*Goal*
Please set the lines down again exactly, from the top of the entries through the line that contains "sc.camera = cam".

*Scene script records*
»»

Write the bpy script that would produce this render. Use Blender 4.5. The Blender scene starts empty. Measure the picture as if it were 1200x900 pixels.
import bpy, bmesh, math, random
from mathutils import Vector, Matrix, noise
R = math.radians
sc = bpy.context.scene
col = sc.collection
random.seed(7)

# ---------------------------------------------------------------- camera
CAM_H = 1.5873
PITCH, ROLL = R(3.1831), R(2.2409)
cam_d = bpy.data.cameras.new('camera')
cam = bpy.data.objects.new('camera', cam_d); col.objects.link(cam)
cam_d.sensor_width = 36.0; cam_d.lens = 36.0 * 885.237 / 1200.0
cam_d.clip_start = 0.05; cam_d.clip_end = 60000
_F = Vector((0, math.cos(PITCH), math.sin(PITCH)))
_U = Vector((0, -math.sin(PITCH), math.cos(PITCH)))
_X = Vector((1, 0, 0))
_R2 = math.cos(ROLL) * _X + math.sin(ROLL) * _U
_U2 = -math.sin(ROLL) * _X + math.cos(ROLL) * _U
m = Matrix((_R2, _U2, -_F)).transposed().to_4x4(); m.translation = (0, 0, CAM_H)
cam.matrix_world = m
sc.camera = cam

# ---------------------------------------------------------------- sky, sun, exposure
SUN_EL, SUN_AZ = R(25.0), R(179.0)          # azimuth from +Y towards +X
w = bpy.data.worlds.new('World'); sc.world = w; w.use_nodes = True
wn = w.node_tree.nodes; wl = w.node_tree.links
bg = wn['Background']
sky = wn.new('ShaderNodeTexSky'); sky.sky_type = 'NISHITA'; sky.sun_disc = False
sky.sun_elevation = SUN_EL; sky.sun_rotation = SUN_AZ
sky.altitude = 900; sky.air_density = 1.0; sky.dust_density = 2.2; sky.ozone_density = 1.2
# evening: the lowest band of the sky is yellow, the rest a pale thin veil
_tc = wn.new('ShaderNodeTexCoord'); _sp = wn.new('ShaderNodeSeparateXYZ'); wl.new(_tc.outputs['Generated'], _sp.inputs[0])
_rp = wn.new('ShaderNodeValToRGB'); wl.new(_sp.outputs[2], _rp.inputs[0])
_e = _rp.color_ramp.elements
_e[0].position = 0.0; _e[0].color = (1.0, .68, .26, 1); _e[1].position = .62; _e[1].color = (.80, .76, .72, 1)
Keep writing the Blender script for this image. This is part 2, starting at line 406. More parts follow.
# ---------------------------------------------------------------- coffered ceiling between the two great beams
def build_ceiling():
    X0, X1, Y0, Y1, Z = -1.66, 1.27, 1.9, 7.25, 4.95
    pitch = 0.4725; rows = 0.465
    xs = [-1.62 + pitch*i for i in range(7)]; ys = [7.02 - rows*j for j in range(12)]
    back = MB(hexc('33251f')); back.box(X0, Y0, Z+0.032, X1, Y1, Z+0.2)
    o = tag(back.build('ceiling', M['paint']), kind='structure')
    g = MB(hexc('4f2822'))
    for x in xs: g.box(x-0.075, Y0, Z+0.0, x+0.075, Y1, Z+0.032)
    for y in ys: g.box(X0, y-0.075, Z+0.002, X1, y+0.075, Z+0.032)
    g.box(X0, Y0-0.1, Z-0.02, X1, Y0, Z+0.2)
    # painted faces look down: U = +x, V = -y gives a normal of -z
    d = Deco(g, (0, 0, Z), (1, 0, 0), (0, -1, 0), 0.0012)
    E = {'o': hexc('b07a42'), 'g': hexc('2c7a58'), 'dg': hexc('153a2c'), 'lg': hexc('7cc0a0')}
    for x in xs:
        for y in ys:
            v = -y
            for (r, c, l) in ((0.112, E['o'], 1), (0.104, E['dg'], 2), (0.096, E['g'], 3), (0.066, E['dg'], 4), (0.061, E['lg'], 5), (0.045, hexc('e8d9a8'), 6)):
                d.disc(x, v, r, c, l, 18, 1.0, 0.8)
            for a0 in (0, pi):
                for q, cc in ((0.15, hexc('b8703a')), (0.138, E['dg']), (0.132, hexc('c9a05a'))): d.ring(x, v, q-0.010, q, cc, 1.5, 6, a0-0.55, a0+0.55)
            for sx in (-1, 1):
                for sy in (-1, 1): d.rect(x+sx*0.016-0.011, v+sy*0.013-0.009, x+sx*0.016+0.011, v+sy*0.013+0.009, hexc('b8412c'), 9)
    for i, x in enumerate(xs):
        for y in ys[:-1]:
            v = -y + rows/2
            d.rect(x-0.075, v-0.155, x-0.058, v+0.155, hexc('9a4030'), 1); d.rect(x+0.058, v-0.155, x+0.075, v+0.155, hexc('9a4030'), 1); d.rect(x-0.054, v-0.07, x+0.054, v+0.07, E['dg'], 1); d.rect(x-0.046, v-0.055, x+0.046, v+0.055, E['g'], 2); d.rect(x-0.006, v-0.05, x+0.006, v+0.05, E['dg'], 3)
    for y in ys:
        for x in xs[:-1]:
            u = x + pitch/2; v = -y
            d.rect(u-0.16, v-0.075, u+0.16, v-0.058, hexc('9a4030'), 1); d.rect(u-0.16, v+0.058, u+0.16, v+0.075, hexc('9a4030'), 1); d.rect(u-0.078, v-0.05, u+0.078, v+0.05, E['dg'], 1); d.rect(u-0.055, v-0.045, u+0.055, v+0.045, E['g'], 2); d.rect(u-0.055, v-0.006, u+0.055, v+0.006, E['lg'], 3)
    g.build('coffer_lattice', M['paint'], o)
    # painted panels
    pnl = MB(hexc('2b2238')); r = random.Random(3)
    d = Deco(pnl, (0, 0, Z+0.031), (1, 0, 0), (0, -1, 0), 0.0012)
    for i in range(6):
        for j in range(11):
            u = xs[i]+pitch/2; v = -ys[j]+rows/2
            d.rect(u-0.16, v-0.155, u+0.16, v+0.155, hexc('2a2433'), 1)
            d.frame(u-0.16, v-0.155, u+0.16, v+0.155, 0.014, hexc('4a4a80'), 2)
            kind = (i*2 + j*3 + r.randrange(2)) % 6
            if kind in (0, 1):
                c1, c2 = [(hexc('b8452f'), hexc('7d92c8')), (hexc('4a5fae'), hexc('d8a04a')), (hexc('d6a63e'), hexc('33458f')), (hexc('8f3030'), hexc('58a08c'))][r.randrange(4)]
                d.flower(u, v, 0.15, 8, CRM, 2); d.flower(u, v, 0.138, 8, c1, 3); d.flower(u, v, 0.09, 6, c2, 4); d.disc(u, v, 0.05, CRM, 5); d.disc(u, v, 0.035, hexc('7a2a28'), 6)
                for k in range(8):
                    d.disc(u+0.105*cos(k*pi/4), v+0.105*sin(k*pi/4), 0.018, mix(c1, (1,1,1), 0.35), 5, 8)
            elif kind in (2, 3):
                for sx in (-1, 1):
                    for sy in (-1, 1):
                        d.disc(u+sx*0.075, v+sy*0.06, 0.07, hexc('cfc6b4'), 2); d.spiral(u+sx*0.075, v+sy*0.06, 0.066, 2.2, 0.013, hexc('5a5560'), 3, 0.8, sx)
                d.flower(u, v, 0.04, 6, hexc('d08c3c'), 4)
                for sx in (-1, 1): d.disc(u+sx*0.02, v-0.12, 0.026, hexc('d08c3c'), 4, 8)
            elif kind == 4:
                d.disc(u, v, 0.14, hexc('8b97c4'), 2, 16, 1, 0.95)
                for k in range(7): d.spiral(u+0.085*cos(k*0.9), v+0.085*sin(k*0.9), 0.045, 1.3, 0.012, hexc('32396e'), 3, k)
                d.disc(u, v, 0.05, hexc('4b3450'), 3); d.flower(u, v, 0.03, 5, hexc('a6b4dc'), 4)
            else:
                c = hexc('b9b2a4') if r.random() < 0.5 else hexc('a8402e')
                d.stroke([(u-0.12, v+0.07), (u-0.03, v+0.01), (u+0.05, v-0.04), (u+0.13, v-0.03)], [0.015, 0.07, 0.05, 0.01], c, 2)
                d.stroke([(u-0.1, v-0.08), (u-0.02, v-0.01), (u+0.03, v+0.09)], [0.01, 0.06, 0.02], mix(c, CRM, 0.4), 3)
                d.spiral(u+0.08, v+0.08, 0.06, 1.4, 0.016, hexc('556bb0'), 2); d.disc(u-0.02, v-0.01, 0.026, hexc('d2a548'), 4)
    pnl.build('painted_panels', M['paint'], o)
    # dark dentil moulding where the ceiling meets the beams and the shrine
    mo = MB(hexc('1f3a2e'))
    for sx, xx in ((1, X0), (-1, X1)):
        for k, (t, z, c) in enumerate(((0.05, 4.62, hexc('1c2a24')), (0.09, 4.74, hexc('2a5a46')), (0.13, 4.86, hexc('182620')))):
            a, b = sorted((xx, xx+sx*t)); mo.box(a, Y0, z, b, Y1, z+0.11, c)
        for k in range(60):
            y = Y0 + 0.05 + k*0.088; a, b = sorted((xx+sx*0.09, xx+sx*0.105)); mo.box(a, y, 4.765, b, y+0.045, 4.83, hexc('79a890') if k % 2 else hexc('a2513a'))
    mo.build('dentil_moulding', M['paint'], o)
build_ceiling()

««

*Worked solution*
Write the bpy script that would produce this render. Use Blender 4.5. The Blender scene starts empty. Measure the picture as if it were 1200x900 pixels.
import bpy, bmesh, math, random
from mathutils import Vector, Matrix, noise
R = math.radians
sc = bpy.context.scene
col = sc.collection
random.seed(7)

# ---------------------------------------------------------------- camera
CAM_H = 1.5873
PITCH, ROLL = R(3.1831), R(2.2409)
cam_d = bpy.data.cameras.new('camera')
cam = bpy.data.objects.new('camera', cam_d); col.objects.link(cam)
cam_d.sensor_width = 36.0; cam_d.lens = 36.0 * 885.237 / 1200.0
cam_d.clip_start = 0.05; cam_d.clip_end = 60000
_F = Vector((0, math.cos(PITCH), math.sin(PITCH)))
_U = Vector((0, -math.sin(PITCH), math.cos(PITCH)))
_X = Vector((1, 0, 0))
_R2 = math.cos(ROLL) * _X + math.sin(ROLL) * _U
_U2 = -math.sin(ROLL) * _X + math.cos(ROLL) * _U
m = Matrix((_R2, _U2, -_F)).transposed().to_4x4(); m.translation = (0, 0, CAM_H)
cam.matrix_world = m
sc.camera = cam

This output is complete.